School for Social Work

Abstract

This qualitative study explored help-seeking behaviors for mental health services among Filipino Americans. Filipinos are the second largest Asian American population in the United States and have been identified as one of the high-risk Asian American groups for mental disorders. Yet as a population they remain understudied and underserved. Existing studies are quantitative and have been conducted on college age students that are transitioning to adulthood. We know little about the help-seeking behavior for mental health services among Filipino Americans in adulthood and in their own voice. This study involved face-to-face interviews with a sample of 12 persons of Filipino ancestry that were over the age of 22 years, currently living in the United States, and English speaking. This sample of convenience was skewed towards Filipinos that were foreign-born naturalized citizens, well educated and affluent. The major findings were that positive sentiments about and high utilization of mental health services by the sample was inconsistent with the literature that suggests utilization of mental health services is highly stigmatized among Filipinos.
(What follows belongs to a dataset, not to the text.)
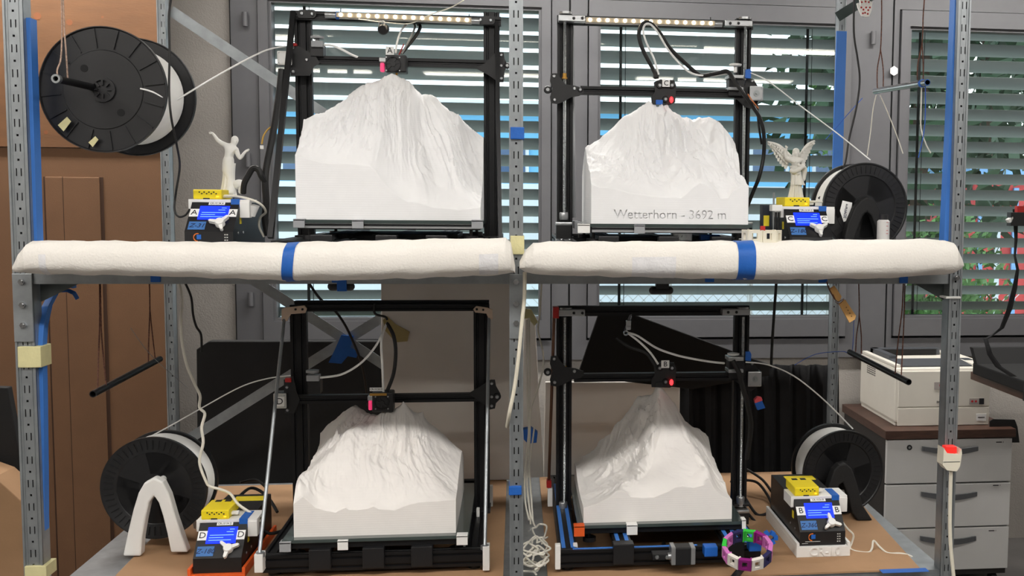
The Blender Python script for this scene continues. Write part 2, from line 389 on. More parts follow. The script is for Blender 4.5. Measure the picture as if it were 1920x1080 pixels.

Those who sought counseling did so for problems with intimate partner relationship conflict. Consistent with the literature, the cultural norm of "saving face" was identified as the greatest impediment to seeking mental health services among Filipinos, yet there was little to suggest that mental health services were stigmatized or that saving face was an issue for this sample. The need for culturally specific outreach and targeted education about mental health needs and services in the Filipino community was identified.

Comments

iii, 82 p. Thesis (M.S.W)--Smith College School for Social Work, Northampton, Mass., 2007. Includes bibliographical references (leaves 72-74).